Task to complete
Find the lines containing the word "from" and copy every one of them.

Source material
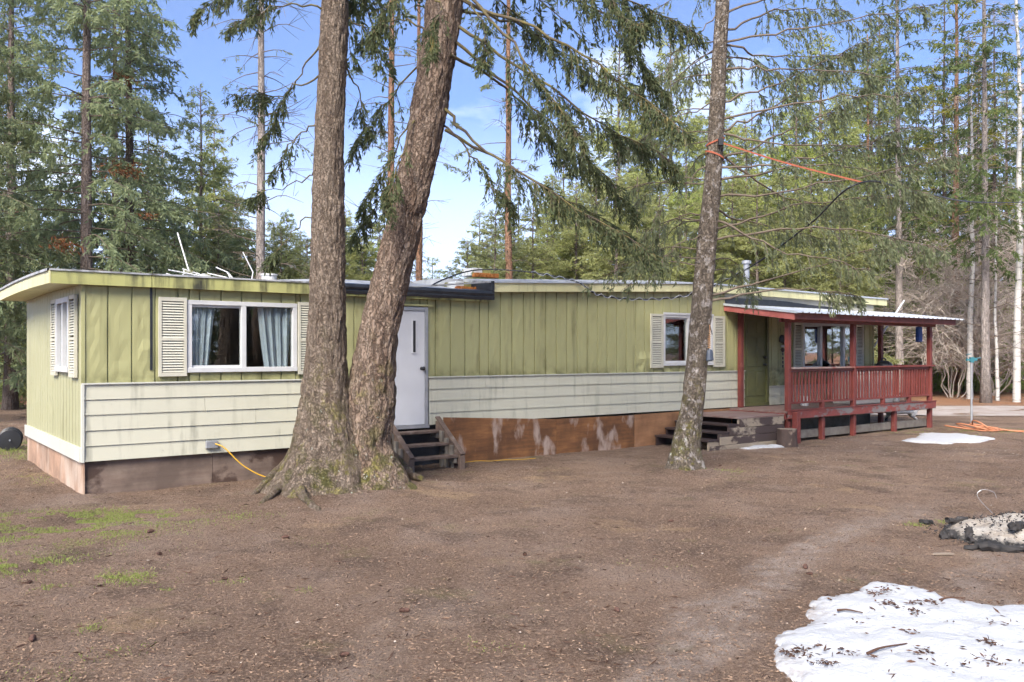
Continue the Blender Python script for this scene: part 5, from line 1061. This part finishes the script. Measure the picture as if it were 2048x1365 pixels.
def snow(name, poly, h, step, label, edge=.3, seed=1, tilt=0.):
    poly = np.array(poly); x = np.arange(poly[:, 0].min()-.1, poly[:, 0].max()+.1, step); y = np.arange(poly[:, 1].min()-.1, poly[:, 1].max()+.1, step); X, Y = np.meshgrid(x, y)
    sd_ = poly_sd(X, Y, poly)+.16*min(1, edge/.3)*(fbm(X*3.2, Y*3.2, 6, seed)-.46)*2+.05*min(1, edge/.3)*(vnoise(X*22, Y*22, seed+31)-.5)
    H = ground_h(X, Y)-.03+np.where(sd_ > 0, h*np.clip(sd_/edge, 0, 1)**.55*(.55+.9*fbm(X*1.6, Y*1.6, 4, seed+3))+.035, sd_*.5)+np.where(sd_ > 0, .02*(fbm(X*9, Y*9, 3, seed+8)-.4), 0)
    nx_ = len(x); k_ = (np.arange(len(y)-1)[:, None]*nx_+np.arange(nx_-1)[None, :]).ravel(); Q = np.stack([k_, k_+1, k_+nx_+1, k_+nx_], 1)
    keep = (sd_.ravel()[Q] > -.03).any(1); Q = Q[keep]; V = np.stack([X.ravel(), Y.ravel(), H.ravel()], 1); used = np.unique(Q); mp = np.full(len(V), -1); mp[used] = np.arange(len(used))
    me_ = np_mesh(name, V[used], mp[Q], None, M['snow'], True); ra = me_.attributes.new('rim', 'FLOAT', 'POINT'); ra.data.foreach_set('value', np.clip(1-sd_.ravel()[used]/(.16 if h > .08 else .08), 0, 1).astype(np.float32)); o_ = tag(obj(name, me_), label, 'snow', kind='stuff')
    def hz_(px, py):
        i_ = int(np.clip(round((py-y[0])/step), 0, len(y)-1)); j_ = int(np.clip(round((px-x[0])/step), 0, nx_-1)); return H[i_, j_], sd_[i_, j_]
    return o_, hz_
poly = [(1.50, 4.95), (1.58, 5.35), (1.85, 5.62), (2.05, 5.85), (2.12, 6.25), (2.5, 6.45), (2.75, 6.62), (3.0, 6.55), (3.25, 6.25), (3.6, 6.1), (4.2, 6.0), (4.9, 5.6), (5.0, 4.6), (4.4, 3.9), (3.2, 3.7), (2.1, 4.0), (1.62, 4.45)]
_, SH = snow('snow_bank', poly, .10, .026, 'large melting snow bank strewn with debris in the lower right', .5, 3)
snow('snow_patch', [(7.75, 17.4), (8.4, 18.0), (8.9, 18.9), (9.6, 18.7), (9.9, 17.9), (9.3, 17.2), (8.4, 16.9)], .05, .07, 'thin snow patch on the dirt right of the porch', .3, 9)
snow('snow_patch', [(4.25, 16.15), (4.6, 16.5), (5.05, 16.75), (5.2, 16.5), (4.9, 16.2), (4.5, 16.0)], .04, .04, 'little snow patch at the foot of the stair side', .15, 14)
# debris on the snow: clumps of bark and needles
M['debris'] = leafmat('bark_debris', (.05, .034, .028), (.08, .047, .036), (.13, .075, .052), .0)
DV = []; 
def sticks(c, n, r, L, Wd, DV, flat=.2):
    p = c+rs.normal(size=(n, 3))*np.array([r, r, .006]); d = rs.normal(size=(n, 3))*np.array([1, 1, flat]); V, _ = sprays(rs, p, d, L*rs.uniform(.5, 1.5, n), Wd*rs.uniform(.6, 1.4, n)); DV.append(V)
for k_ in range(210):
    x, y = rs.uniform(1.5, 4.8), rs.uniform(3.9, 6.6); z, s_ = SH(x, y)
    if s_ < .06: continue
    big = rs.rand() < .35; sticks(np.array([x, y, z+.012]), rs.randint(14, 40) if big else rs.randint(1, 5), .035 if big else .018, .036 if big else .045, .0055 if big else .006, DV)
DV = np.vstack(DV); tag(obj('snow_debris', np_mesh('snow_debris', DV, np.arange(len(DV)).reshape(-1, 4), None, M['debris'])), 'dark bark and needle bits scattered over the snow bank', 'debris', kind='stuff')
for k_, (x, y, L_, a, lb) in enumerate(((1775, 1330, .34, .5, 'thin dark stick lying across the snow bank'), (1700, 1245, .16, -.4, 'short twig on the upper left of the snow bank'), (1905, 1225, .2, .2, 'short twig near the top of the snow bank'))):
    g = gp(x, y); z, _ = SH(g[0], g[1]); P = [(-L_/2, 0, .012), (-L_*.1, .012, .02), (L_/2, 0, .014)]
    o_ = MB().tube(smooth_path(P, 8), np.linspace(.009, .004, 8), 5).build('stick', M['debris'], loc=(g[0], g[1], z), rz=a); tag(o_, lb, 'stick')
# ash heap
m, t, b, o = newmat('ash_and_char'); v = coords(t, 'world'); hgt = N(t, 'ShaderNodeAttribute', attribute_name='ash'); col = mixc(t, ramp(t, noise(t, v, 5, 6, .7), .4, .62), (.40, .34, .28), (.50, .46, .41))
f1 = N(t, 'ShaderNodeMath', {0: hgt.outputs['Fac'], 1: mul(t, noise(t, v, 6, 7, .7), .9)}, operation='ADD').outputs[0]
col = mixc(t, ramp(t, f1, .58, .74, 1, 0), col, (.022, .021, .022)); col = mixc(t, mul(t, ramp(t, noise(t, v, 24, 5, .7), .6, .68), .8), col, (.04, .038, .036)); t.links.new(col, b.inputs['Base Color']); b.inputs['Roughness'].default_value = .95; bump(t, b, noise(t, v, 35, 6, .75), .9, .04); M['ash'] = m
ac = np.array([5.55, 8.45]); x = np.arange(3.9, 7.2, .03); y = np.arange(7.4, 9.9, .03); X, Y = np.meshgrid(x, y); q = ((X-ac[0])/1.35)**2+((Y-ac[1])/.80)**2+.5*(fbm(X*2.3, Y*2.3, 4, 2)-.45)
H = ground_h(X, Y)-.03+.22*np.clip(1-q, 0, 1)**.8*(.7+.6*fbm(X*3, Y*3, 3, 8))+.06*(fbm(X*11, Y*11, 3, 4)-.4)*(q < 1); ash_v = np.clip(1.08-q*1.05+.35*(fbm(X*1.3+4, Y*2.6, 3, 12)-.45), 0, 1)
nx_ = len(x); k_ = (np.arange(len(y)-1)[:, None]*nx_+np.arange(nx_-1)[None, :]).ravel(); Q = np.stack([k_, k_+1, k_+nx_+1, k_+nx_], 1); Q = Q[(q.ravel()[Q] < 1.0).any(1)]
me = np_mesh('ash_heap', np.stack([X.ravel(), Y.ravel(), H.ravel()], 1), Q, None, M['ash'], True); at_ = me.attributes.new('ash', 'FLOAT', 'POINT'); at_.data.foreach_set('value', ash_v.ravel().astype(np.float32))
tag(obj('ash_heap', me), 'burn heap of pale ash ringed with charcoal at the right edge', 'ash heap', kind='thing')
M['char'] = simple('charred_wood', (.014, .013, .013), (.035, .03, .028), 12, .8, bmp=.9, bscale=35, stain=(.14, .13, .125), slo=.62, shi=.72, sscale=14)
def char(x, y, L_, r_, a, lb, tilt=0.):
    g = gp(x, y); i_ = int(np.clip(round((g[1]-7.4)/.03), 0, len(globals()['y_'])-1)) if False else 0
    z = gh(g[0], g[1]); qq = ((g[0]-ac[0])/1.35)**2+((g[1]-ac[1])/.80)**2
    if qq < 1: z += .19*(1-qq)**.8
    n = 8; P = np.stack([np.linspace(-L_/2, L_/2, n), .012*rs.normal(size=n), r_*.7+np.linspace(-L_/2, L_/2, n)*tilt+.008*rs.normal(size=n)], 1); V, Q_, T_ = tube_np(P, r_*rs.uniform(.75, 1.15, n), 8); V += rs.normal(size=V.shape)*r_*.17
    o_ = obj('charred_log', np_mesh('charred_log', V, Q_, T_, M['char']), None, (g[0], g[1], z), a); tag(o_, lb, 'charred wood', 'charred wood round the ash heap')
char(2015, 1042, .75, .03, .35, 'long charred log along the top of the ash heap', .05); char(1897, 1078, .12, .045, .2, 'black charred chunk at the left tip of the ash heap'); char(1940, 1083, .18, .032, 1.2, 'upright charred stub in the ash heap', .5); char(1915, 1060, .26, .03, .3, 'thin charred piece on the left slope of the ash heap'); char(1960, 1098, .3, .03, .25, 'charred piece at the front of the ash heap'); char(2010, 1105, .4, .035, -.2, 'charred log at the front right of the ash heap'); char(1853, 1053, .12, .028, .1, 'small charred bit lying left of the ash heap'); char(2040, 1085, .34, .035, .6, 'charred log at the right edge of the photo in the ash heap')
V = []
for k_ in range(1300):
    a = rs.rand()*6.28; rr_ = rs.uniform(.45, 1.12); x0, y0 = ac[0]+1.35*rr_*math.cos(a), ac[1]+.80*rr_*math.sin(a); z = gh(x0, y0)+.20*max(0, 1-rr_**2)**.8+.01; sticks(np.array([x0, y0, z]), 1, .02, .034, .009, V, .6)
V = np.vstack(V); tag(obj('charcoal_bits', np_mesh('charcoal_bits', V, np.arange(len(V)).reshape(-1, 4), None, M['char'])), 'loose charcoal bits round the ash heap', 'charcoal', kind='stuff')
g = gp(1975, 1020, .12); tag(MB().tube(smooth_path([(g[0]+.0, g[1]-.1, .10), (g[0]-.06, g[1], .2), (g[0]-.1, g[1]+.02, .28), (g[0]-.04, g[1]+.02, .33), (g[0]+.06, g[1], .31), (g[0]+.1, g[1], .24)], 26), .0022, 5).build('wire_loop', M['alu']), 'loop of thin wire sticking up from the ash heap', 'wire')
# ground litter and cones
def scatter(n, xr, yr, seed, dens=None):
    r_ = np.random.RandomState(seed); x = r_.uniform(*xr, n); y = yr[0]+(yr[1]-yr[0])*r_.rand(n)**1.6
    x = x*(y/yr[1])*1.0 if False else x; return x, y
M['litter'] = leafmat('needle_litter', (.16, .105, .075), (.23, .155, .11), (.38, .27, .19), .0, 3)
n = 80000; y = 4.3+13*rs.rand(n)**1.9; x = (rs.rand(n)*2-1)*(y*.62+.3); z = ground_h(x, y)+.006
d = rs.normal(size=(n, 3))*np.array([1, 1, .18]); Lk = np.where(rs.rand(n) < .10, .038, .018)*rs.uniform(.5, 1.5, n); V, Q = sprays(rs, np.stack([x, y, z], 1), d, Lk, rs.uniform(.0015, .0045, n))
tag(obj('needle_litter', np_mesh('needle_litter', V, Q, None, M['litter'])), 'fallen needles and bark flakes strewn over the yard', 'litter', kind='stuff')
V = []; n = 2600; y = 4.4+11*rs.rand(n)**1.6; x = (rs.rand(n)*2-1)*(y*.62+.3); V, Q = sprays(rs, np.stack([x, y, ground_h(x, y)+.008], 1), rs.normal(size=(n, 3))*np.array([1, 1, .12]), .05*rs.uniform(.5, 2.2, n), rs.uniform(.0025, .006, n))
tag(obj('dark_litter', np_mesh('dark_litter', V, Q, None, M['debris'])), 'dark twigs and bark scraps scattered over the yard', 'litter', kind='stuff')
M['chip'] = leafmat('pale_chips', (.42, .36, .30), (.36, .28, .21), (.55, .5, .45), .0, 3)
n = 800; y = 5+16*rs.rand(n); x = (rs.rand(n)*2-1)*(y*.6); nearp = rs.rand(n) < .55; x[nearp] = rs.uniform(3, 9, nearp.sum()); y[nearp] = rs.uniform(14, 18.5, nearp.sum()); z = ground_h(x, y)+.008
V, Q = sprays(rs, np.stack([x, y, z], 1), rs.normal(size=(n, 3))*np.array([1, 1, .2]), .026*rs.uniform(.4, 1.4, n), .006*rs.uniform(.5, 1.3, n)); tag(obj('wood_chips', np_mesh('wood_chips', V, Q, None, M['chip'])), 'pale wood chips and leaf bits dotted over the dirt', 'chips', kind='stuff')
# grass
def grass_clump(cx, cy, r_, n, h, V, sx=1.):
    x = cx+rs.normal(size=n)*r_*sx; y = cy+rs.normal(size=n)*r_; keep = fbm(x*4, y*4, 3, 6) > .40; x, y = x[keep], y[keep]; n = len(x)
    p = np.stack([x, y, ground_h(x, y)-.004], 1); d = rs.normal(size=(n, 3))*.8+np.array([0, 0, .7]); v_, _ = sprays(rs, p, d, .62*h*rs.uniform(.5, 1.4, n), .003*rs.uniform(.7, 1.5, n)); V.append(v_)
V = []
for (px_, py_, r_, n, h, sx) in ((150, 1042, .26, 12000, .04, 2.6), (60, 1070, .24, 9000, .04, 2.4), (240, 1030, .2, 4600, .036, 2.4), (15, 1130, .18, 4000, .05, 1.5), (258, 1155, .10, 1200, .045, 1.6), (110, 1100, .3, 900, .03, 2.2), (100, 1175, .06, 200, .045, 1), (232, 1070, .08, 350, .04, 1.6), (480, 1035, .09, 450, .04, 2.2), (330, 1178, .04, 100, .03, 1), (465, 1165, .06, 140, .035, 1.2), (180, 1252, .05, 160, .035, 1), (610, 1183, .04, 90, .03, 1), (240, 1300, .1, 160, .03, 1.4), (970, 1293, .08, 140, .03, 1.5), (1290, 1130, .12, 160, .025, 2), (1450, 945, .12, 420, .04, 2), (1830, 1055, .06, 200, .05, 1.2), (1890, 1048, .06, 160, .05, 1), (60, 960, .3, 500, .06, 1.5), (95, 1355, .12, 180, .03, 1.6), (640, 1090, .1, 130, .025, 2), (1890, 868, .5, 1600, .05, 1.6), (1990, 862, .5, 1200, .05, 1.5), (10, 905, .4, 1600, .12, 1.2), (40, 890, .35, 900, .12, 1), (60, 915, .3, 800, .1, 1)):
    g = gp(px_, py_); grass_clump(g[0], g[1], r_, n, h, V, sx)
V = np.vstack(V); tag(obj('grass', np_mesh('grass', V, np.arange(len(V)).reshape(-1, 4), None, M['grass'])), 'thin tufts of young green grass on the dirt', 'grass', kind='stuff')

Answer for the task
Continue the Blender Python script for this scene: part 5, from line 1061. This part finishes the script. Measure the picture as if it were 2048x1365 pixels.
g = gp(1975, 1020, .12); tag(MB().tube(smooth_path([(g[0]+.0, g[1]-.1, .10), (g[0]-.06, g[1], .2), (g[0]-.1, g[1]+.02, .28), (g[0]-.04, g[1]+.02, .33), (g[0]+.06, g[1], .31), (g[0]+.1, g[1], .24)], 26), .0022, 5).build('wire_loop', M['alu']), 'loop of thin wire sticking up from the ash heap', 'wire')